The boys chanted: "We are loved! We are safe! We don't want to leave! Fake news about Sunbeam! We are not being abused! We are not going to leave!"
Chief Executive Officer of the CPFSA Laurette Adams-Thomas says the agency and the Ministry of Education and Youth moved to withdraw the Home's licence in keeping with the zero tolerance approach to all forms of child abuse.
Mrs. Adams-Thomas says the decision follows attempts at various intervention methods with the facility to curb the issue, including meeting with the chairman of the facility's board and the hosting of behaviour modification training with the facility's staff.
"Despite doing all of this, based on our internal investigations, instances of child abuse have continued at the facility. So, in an effort to ensure the safety of the children who currently reside there, we are taking the necessary steps to have the facility delicensed and to have all 52 children relocated," she insisted.
Mrs. Adams-Thomas said some of the children will be placed at other residential child care facilities, while others will be placed in foster care, as well as in the care of their families.
Sensitisation of the children regarding their transition out of the home is ongoing.
The CPFSA has said it is also providing additional psychological and psychosocial support to the children.
In the meantime, manager of Sunbeam Children's Home, Desmond Whitely, argued that due process was not followed in delicencing the facility, which has been operating for 50 years.
Mr.
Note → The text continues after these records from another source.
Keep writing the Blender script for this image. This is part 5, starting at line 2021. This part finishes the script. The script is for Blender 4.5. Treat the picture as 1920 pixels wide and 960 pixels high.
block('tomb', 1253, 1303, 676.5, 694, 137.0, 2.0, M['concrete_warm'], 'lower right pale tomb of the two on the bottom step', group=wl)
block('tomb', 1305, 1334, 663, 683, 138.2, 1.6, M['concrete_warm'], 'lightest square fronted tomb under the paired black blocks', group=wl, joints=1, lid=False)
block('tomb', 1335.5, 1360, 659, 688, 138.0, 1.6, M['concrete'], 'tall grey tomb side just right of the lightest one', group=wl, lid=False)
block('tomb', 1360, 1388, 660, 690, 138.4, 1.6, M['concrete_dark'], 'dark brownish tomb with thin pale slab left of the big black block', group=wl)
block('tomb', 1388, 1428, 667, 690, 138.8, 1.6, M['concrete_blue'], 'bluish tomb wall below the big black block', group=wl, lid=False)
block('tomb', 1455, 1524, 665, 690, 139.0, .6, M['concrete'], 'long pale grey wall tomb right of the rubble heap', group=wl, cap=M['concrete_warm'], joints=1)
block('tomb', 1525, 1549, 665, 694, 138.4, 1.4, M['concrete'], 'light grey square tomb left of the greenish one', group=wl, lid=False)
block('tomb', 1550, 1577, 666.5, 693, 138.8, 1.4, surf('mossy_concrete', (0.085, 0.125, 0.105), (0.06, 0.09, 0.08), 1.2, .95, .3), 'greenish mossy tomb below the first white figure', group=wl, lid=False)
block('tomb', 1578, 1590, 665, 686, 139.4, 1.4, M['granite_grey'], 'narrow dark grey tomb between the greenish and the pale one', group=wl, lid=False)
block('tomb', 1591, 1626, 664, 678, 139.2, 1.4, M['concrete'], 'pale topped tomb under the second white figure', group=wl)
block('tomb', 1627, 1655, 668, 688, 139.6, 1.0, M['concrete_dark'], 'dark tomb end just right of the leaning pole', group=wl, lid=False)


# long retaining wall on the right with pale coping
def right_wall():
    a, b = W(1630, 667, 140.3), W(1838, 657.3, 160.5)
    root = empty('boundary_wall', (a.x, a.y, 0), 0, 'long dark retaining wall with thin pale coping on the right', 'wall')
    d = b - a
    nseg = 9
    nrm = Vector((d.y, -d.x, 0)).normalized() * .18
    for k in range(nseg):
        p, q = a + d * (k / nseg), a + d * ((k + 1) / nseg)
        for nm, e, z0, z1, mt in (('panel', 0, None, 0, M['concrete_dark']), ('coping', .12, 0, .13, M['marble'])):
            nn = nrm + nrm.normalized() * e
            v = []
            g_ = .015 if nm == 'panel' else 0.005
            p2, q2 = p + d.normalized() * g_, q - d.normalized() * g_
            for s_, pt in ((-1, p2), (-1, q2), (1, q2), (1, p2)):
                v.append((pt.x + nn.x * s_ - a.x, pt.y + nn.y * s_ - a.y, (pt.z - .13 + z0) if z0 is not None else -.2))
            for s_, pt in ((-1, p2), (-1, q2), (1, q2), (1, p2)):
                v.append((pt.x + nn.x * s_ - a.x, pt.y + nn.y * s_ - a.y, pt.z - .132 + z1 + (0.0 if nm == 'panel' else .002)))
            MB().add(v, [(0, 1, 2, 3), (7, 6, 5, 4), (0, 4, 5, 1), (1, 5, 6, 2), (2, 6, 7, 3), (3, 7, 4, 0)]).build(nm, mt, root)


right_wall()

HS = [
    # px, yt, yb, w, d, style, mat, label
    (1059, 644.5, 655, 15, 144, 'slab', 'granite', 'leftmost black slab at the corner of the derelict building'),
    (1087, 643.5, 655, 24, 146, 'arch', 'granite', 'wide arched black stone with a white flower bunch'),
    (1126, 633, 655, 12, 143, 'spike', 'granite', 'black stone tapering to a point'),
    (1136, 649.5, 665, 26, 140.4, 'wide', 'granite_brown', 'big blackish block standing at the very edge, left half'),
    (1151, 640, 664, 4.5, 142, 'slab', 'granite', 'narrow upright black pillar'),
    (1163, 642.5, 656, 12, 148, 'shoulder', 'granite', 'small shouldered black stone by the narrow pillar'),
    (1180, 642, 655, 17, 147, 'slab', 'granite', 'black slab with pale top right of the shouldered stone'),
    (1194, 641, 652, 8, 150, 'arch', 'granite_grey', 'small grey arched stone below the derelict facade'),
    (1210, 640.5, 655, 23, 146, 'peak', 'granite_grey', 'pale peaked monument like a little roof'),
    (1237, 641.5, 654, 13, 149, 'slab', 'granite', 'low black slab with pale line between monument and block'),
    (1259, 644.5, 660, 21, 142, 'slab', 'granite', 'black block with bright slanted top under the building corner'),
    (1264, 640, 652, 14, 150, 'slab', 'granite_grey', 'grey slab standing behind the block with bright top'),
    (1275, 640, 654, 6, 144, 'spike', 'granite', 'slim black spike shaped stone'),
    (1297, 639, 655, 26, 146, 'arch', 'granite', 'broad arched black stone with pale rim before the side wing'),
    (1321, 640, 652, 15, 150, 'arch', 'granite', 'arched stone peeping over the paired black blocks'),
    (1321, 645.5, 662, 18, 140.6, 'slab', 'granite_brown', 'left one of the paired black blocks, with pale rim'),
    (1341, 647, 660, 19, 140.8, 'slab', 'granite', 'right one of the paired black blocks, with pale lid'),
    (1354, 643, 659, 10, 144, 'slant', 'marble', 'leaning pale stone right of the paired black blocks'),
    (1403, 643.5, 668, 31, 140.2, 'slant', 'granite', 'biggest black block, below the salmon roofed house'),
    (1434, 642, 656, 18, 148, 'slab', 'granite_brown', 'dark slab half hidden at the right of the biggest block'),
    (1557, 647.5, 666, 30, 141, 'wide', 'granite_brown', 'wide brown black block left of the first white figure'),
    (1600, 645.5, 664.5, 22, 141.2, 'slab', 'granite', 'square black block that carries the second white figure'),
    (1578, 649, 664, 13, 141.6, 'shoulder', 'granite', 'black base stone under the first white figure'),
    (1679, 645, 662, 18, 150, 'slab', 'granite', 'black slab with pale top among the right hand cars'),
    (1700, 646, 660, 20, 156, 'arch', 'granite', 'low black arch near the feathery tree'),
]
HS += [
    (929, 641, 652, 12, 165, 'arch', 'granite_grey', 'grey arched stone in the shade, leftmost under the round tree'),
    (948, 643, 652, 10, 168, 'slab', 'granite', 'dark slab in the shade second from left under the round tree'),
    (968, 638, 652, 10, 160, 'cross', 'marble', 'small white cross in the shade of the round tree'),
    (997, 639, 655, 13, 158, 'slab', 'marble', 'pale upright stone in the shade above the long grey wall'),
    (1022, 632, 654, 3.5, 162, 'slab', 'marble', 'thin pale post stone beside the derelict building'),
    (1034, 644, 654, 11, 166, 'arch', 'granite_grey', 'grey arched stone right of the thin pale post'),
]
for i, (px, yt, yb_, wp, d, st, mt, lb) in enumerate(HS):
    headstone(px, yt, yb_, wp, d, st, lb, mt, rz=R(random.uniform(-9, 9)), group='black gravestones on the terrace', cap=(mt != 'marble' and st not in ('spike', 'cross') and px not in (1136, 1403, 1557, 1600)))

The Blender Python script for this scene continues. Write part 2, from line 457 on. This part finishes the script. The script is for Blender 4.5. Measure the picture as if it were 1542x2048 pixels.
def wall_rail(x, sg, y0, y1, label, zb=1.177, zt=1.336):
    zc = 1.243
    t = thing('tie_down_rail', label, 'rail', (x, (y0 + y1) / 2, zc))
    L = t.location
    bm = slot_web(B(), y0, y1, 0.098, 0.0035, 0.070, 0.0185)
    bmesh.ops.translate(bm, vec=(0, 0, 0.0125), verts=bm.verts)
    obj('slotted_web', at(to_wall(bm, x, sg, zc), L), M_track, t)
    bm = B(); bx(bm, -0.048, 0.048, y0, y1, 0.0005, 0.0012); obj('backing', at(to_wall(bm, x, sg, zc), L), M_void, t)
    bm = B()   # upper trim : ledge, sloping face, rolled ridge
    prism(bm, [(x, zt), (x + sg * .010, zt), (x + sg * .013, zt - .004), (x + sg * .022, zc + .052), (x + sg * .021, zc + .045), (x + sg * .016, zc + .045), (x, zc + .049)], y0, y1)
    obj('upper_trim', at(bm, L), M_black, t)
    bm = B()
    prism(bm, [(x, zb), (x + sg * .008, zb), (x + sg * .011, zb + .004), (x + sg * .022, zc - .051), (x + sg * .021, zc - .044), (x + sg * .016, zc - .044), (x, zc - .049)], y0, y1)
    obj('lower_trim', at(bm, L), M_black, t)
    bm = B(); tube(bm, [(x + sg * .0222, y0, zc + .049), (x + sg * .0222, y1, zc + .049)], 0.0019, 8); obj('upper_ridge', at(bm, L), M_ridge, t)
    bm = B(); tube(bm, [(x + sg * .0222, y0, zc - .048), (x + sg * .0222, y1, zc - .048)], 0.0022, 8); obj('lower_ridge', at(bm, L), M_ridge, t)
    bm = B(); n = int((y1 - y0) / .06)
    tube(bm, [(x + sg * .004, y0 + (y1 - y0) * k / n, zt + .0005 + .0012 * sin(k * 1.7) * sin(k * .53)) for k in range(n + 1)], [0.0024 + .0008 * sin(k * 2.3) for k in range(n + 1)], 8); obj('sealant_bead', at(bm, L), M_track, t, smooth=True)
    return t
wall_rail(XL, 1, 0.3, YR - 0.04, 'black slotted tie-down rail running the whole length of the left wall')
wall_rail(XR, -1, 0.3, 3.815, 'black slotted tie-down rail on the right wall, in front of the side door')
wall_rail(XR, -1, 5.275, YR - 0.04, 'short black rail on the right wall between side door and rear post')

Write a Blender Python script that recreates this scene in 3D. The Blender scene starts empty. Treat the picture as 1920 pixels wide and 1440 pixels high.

Whitely said a letter was received on Monday informing the Home of the decision and indicating that it was effective Thursday.
In an interview with Radio Jamaica News, he admitted that the decision follows the facility's failure to honour a directive from the CPFSA last year to interdict four of it staff members as part of an investigation into allegations of child abuse.
"We wrote to the CPFSA to suggest that we could not breach their human resource rights by interdicting them, and so we were asking for the evidence to do so. At the time that the CPFSA wrote to us also, three of the members had already departed from Sunbeam on their own volition. Nonetheless, the CPFSA has proceeded to send us this letter of delicensing."
Mr. Whitely said the move is unjust as there was no consultation.
"Not one meeting was held with us about a breach of the licence. All we know is that we were being investigated or some of our members were being investigated for alleged abuse of our children. We have asked for the evidence. We have not gotten any, but we have gotten a letter of delicensing. We don't think this is just and it is something that we are prepared to challenge," he declared.